E-modules fysische geografie voor vakdocenten
Samen met de opleiding SGPL heeft de opleiding AW zich verplicht aan het verzorgen van de training van toekomstige en praktiserende docenten van het
middelbare schoolvak aardrijkskunde. Het onderwijs vindt onder meer plaats via e-modules. De e-modules op het deelgebied fysische geografie, grotendeels bijgedragen door de opleiding AW, zijn aan herziening toe: het examenprogramma aardrijkskunde verandert en hetzelfde geldt voor de bacheloropleiding AW waarin de training is gestoeld.
Achtergrond
De Universiteit Utrecht biedt meerdere mogelijkheden om de bevoegdheid te behalen om les te geven als docent aardrijkskunde. Om een eerstegraads
bevoegdheid te bereiken is het vereist om voldoende vakken te hebben gevolgd in het kerndomein van de aardrijkskunde, waaronder minstens 20 EC sociale
geografie en minstens 20 EC fysische geografie op universitair niveau. Het is o.a. om deze reden dat studenten van de opleiding Sociale Geografie en Planologie
(SGPL) cursussen volgen bij de opleiding Aardwetenschappen (AW). Om het voor deze studenten eenvoudiger te maken voldoende vakken te volgen en, heel
belangrijk, om de relevante cursussen ook toegankelijk te maken voor mensen die reeds als (tweedegraads) docent actief zijn, is er een serie e-modules ontwikkeld. De e-modules aangeboden door AW bestaan grotendeels uit materiaal dat “op afstand” (thuis, in eigen tijd) wordt bestudeerd: opnames van hoorcolleges aangevuld met extra uitleg en oefeningen met de stof die zelfstandig kunnen worden gemaakt. Daarnaast is er een beperkt aantal contacturen op de campus, geroosterd aan het einde van de middag.
Doel
Doel van dit project is het opstellen van twee nieuwe e-modules.
Projectomschrijving
Het doel van dit USO-voorstel is ondersteuning te verkrijgen bij het ontwikkelen van twee nieuwe e-modules (beide 7,5 EC) voor de hierboven beschreven
doelgroep. In nauwe samenwerking met de coördinator van de e-modules, dr.

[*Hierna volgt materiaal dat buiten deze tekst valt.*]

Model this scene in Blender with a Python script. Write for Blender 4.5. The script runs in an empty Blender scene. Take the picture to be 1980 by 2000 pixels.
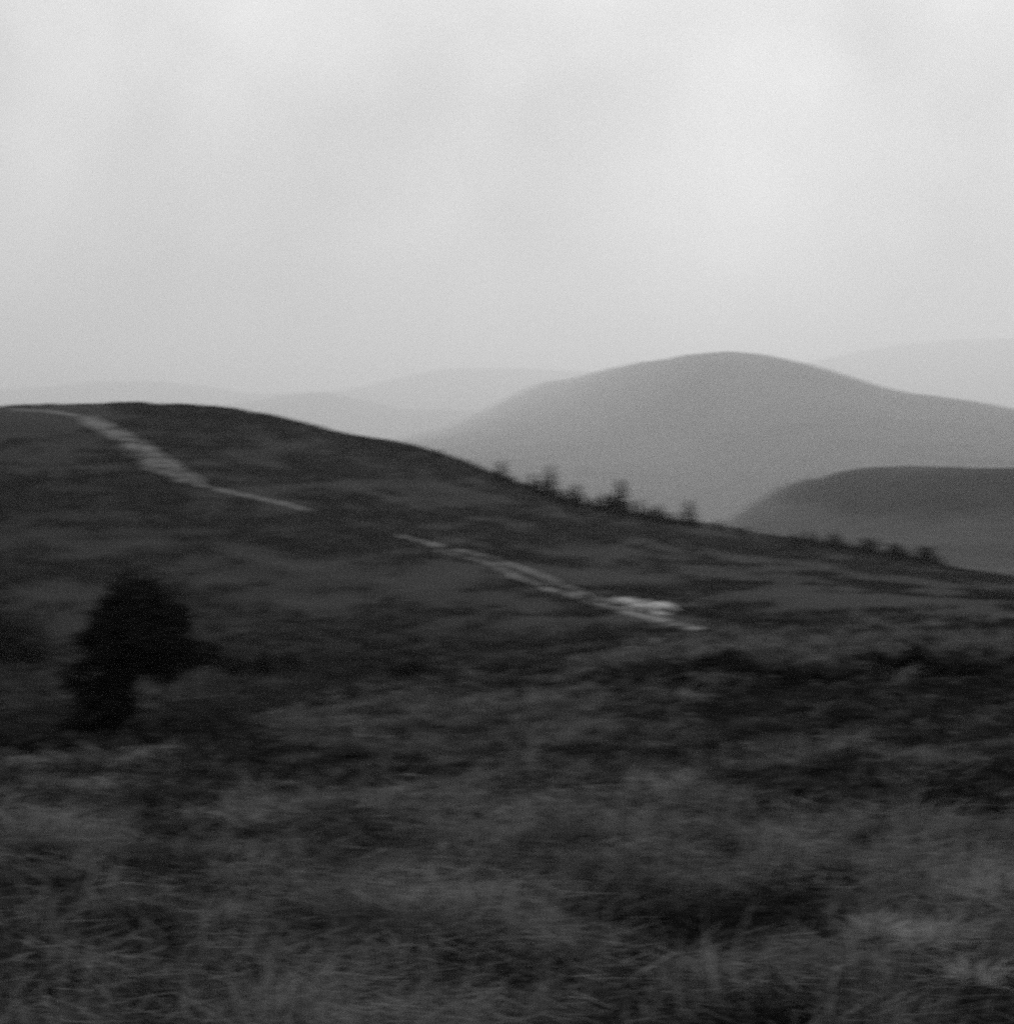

Tim Favier, en de docenten uit de betrokken eerstejaars AW-cursussen (Boschman, Cohen, Beelen & Hoek), zouden hierbij ten minste de volgende punten aandacht moeten krijgen:
(1) Wat is de gewenste inhoud van de e-modules? Welke basisbegrippen, concepten en processen dienen idealiter aan bod te komen en op welke manier
kan ruimte worden gecreëerd voor de nieuwe, specifieke, thema’s uit het examenprogramma? Hierbij is het zaak goed te letten op de aansluiting met de emodules bijgedragen door SGPL.
(2) Welke onderdelen uit de cursussen van het herziene eerste jaar (of uit de al bestaande modules) zijn geschikt om een plaats te krijgen in de e-modules en
in welke vorm?
(3) Zijn er onderdelen die op zich geschikt zouden zijn maar waarvoor er extra achtergrondinformatie dient te worden aangeboden (bijvoorbeeld: basis
scheikunde bij het onderwerp “mineralen”).
(4) Zijn er aardwetenschappelijke onderwerpen waarvoor nieuw materiaal ontwikkeld zou moeten worden? Een voorbeeld zou zijn uitleg en oefeningen over
een onderwerp (proces of vraagstuk) dat speelt in de Nederlandse context.
Resultaten
Het aanpakken van de bovenstaande vragen met een toegewijde student-assistent maakt het mogelijk de problematiek te benaderen vanuit het oogpunt van de
doelgroep, en niet automatisch te vervallen in de pragmatische oplossing waarbij wordt gedacht vanuit de bestaande cursussen. Beoogd wordt een puntsgewijze
opzet van 2 nieuwe e-modules: leerdoelen, inhoud hoorcolleges, extra (achtergrond)materiaal, oefeningen (te maken in eigen tijd en op campus) en uitgangspunten voor toetsing.